Pagi selalu datang tepat waktu, tak peduli kita siap atau tidak, tak perduli hujan belum pernah reda dan kita belum sempat menyaksikan bintang malam tadi. Tidur ketika pagi hanya satu jam karena tak ingin suasana dipagi ini terlewatkan. Saya menyusul yang lainnya diatas batu. Hari ini kami mengambil langsung makanan dari alam, memetik langsung dari pohon. Memasak dan mengolahnya sendiri.ah, hidup tentulah akan menyenangkan jika kita masih seperti ini. Tapi kita telah diseret jauh oleh arus modernisasi yang menjebak dan memaksa kita untuk bisa beradaptasi didalamnya, dalam keadaan terasing dari diri kita, dari sifat-sifat alamiah kita.
Masih beralaskan daun pisang.
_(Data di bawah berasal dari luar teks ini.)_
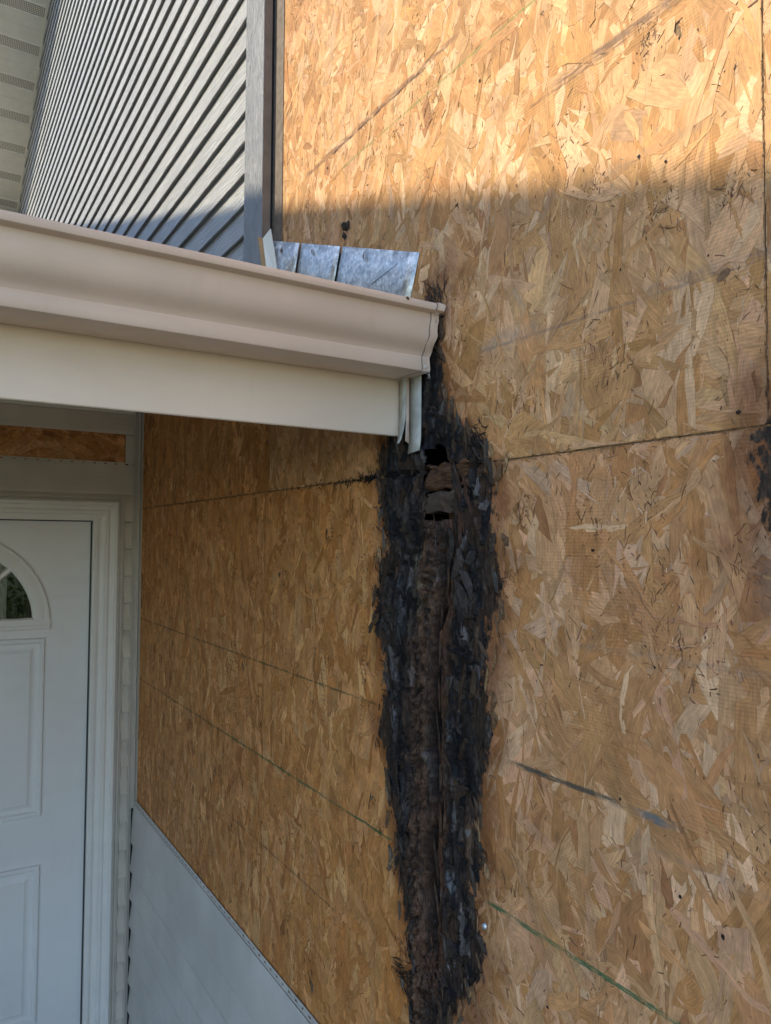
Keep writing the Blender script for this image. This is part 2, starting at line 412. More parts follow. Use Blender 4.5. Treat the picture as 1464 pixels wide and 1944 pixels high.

Kami kembali bersantap siang. Berbincang diatas batu lalu memutuskan kembali pulang lebih awal, kami akan kembali lagi kesini, tidak menyaksikan matahari terbenam hari ini. Semoga setapak yang mulai masuk kedaerah ini terhenti atau hancur saja sekalian. panjang umur, sehat dan berbahagialah selalu untuk kita semua!